__Exercise goal__: Compute the number of lines that include the string "scene", then output that number and nothing else.

__Data section__:
++++++++

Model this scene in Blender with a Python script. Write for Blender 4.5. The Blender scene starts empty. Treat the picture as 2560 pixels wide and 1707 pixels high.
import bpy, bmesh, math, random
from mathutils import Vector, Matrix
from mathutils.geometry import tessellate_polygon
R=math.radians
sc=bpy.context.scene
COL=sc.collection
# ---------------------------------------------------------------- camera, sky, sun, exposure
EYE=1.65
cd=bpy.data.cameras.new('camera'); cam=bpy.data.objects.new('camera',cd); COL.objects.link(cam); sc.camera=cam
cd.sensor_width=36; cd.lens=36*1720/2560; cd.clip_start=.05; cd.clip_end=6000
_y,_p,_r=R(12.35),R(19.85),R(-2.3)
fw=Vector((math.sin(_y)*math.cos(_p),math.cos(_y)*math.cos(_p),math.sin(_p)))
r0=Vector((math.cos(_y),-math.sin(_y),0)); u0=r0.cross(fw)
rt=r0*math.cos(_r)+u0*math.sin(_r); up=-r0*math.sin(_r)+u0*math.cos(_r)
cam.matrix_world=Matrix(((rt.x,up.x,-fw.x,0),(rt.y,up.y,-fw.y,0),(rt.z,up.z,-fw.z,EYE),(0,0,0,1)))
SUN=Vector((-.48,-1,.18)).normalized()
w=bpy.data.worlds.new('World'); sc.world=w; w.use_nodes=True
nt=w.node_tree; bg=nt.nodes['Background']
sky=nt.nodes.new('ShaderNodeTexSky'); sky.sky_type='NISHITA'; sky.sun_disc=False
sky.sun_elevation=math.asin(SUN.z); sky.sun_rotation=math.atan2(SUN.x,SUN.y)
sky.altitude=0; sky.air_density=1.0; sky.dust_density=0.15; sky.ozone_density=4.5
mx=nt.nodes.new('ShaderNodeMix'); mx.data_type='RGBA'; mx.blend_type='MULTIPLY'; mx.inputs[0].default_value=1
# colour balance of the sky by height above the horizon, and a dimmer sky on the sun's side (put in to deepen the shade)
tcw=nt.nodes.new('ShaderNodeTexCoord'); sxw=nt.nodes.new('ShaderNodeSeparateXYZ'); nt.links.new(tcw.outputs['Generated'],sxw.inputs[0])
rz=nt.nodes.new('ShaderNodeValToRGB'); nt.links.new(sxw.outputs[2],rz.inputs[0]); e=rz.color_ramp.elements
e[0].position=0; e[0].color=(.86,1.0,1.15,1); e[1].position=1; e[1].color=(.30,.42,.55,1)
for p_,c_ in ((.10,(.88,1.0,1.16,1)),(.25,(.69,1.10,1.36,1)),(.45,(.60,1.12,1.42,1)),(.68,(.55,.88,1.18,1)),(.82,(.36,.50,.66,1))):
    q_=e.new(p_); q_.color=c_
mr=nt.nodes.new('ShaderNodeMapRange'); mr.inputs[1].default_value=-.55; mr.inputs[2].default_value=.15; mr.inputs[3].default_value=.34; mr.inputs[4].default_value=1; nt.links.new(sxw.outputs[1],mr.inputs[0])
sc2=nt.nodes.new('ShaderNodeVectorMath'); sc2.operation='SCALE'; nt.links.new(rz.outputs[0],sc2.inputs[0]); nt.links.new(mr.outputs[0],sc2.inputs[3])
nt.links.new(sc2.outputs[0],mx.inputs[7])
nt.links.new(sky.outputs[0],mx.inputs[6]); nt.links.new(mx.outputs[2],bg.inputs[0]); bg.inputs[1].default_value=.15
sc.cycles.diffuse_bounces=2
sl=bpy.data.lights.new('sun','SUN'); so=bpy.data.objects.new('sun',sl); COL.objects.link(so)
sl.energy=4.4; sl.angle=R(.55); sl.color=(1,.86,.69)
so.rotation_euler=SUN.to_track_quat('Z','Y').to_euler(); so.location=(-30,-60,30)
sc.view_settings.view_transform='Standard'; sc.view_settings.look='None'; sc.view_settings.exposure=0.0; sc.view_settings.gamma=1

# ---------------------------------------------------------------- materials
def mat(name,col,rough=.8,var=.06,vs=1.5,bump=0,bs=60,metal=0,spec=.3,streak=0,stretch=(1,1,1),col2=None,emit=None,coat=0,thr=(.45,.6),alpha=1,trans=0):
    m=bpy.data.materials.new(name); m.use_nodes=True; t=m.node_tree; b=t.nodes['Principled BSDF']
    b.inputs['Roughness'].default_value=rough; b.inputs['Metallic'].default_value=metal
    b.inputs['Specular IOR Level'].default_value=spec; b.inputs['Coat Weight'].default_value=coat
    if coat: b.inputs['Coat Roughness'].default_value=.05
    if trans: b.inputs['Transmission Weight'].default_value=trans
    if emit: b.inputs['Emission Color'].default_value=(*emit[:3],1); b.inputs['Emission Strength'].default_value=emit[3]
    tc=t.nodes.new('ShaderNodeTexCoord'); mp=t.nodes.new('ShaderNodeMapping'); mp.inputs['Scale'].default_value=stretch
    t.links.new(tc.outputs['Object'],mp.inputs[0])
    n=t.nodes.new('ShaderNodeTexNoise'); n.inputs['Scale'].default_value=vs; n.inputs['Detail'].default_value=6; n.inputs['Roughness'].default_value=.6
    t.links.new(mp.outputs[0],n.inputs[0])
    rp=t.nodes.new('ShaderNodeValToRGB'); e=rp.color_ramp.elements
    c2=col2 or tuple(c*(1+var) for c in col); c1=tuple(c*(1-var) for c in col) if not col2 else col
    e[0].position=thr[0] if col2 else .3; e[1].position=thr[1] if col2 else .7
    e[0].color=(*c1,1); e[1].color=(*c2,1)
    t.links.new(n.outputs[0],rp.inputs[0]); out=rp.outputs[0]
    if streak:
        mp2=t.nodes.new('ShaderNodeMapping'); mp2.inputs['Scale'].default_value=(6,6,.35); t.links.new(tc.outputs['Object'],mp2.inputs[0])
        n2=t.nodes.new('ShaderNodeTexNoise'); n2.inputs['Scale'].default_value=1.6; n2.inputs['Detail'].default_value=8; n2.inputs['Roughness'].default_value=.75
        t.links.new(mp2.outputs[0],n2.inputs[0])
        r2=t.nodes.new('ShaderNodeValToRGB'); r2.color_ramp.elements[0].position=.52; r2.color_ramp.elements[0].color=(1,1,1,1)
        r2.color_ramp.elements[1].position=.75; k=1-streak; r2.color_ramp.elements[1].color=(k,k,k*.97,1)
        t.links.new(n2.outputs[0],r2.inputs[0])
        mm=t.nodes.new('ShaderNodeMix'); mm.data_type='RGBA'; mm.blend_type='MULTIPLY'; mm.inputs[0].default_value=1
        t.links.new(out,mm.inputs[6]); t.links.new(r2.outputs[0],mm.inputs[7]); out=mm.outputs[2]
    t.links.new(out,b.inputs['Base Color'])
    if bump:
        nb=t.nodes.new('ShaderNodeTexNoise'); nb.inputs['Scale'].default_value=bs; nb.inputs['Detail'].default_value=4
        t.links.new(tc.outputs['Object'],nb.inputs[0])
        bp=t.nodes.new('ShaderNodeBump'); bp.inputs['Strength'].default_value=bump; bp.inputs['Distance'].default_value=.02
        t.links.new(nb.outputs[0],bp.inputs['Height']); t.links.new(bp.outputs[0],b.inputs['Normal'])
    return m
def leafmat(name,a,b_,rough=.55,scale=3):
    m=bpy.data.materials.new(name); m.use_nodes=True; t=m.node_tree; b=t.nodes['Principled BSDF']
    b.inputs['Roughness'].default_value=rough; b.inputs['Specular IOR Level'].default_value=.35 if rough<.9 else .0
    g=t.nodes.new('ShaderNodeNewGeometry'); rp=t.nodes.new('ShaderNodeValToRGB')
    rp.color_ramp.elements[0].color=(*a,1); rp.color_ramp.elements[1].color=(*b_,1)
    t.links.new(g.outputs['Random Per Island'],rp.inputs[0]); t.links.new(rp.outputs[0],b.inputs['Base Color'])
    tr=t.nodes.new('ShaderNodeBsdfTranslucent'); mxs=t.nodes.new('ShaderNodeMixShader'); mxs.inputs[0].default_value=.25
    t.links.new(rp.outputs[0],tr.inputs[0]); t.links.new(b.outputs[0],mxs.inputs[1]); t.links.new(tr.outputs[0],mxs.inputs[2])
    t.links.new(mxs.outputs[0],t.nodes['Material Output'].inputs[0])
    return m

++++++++

__Task response__: 2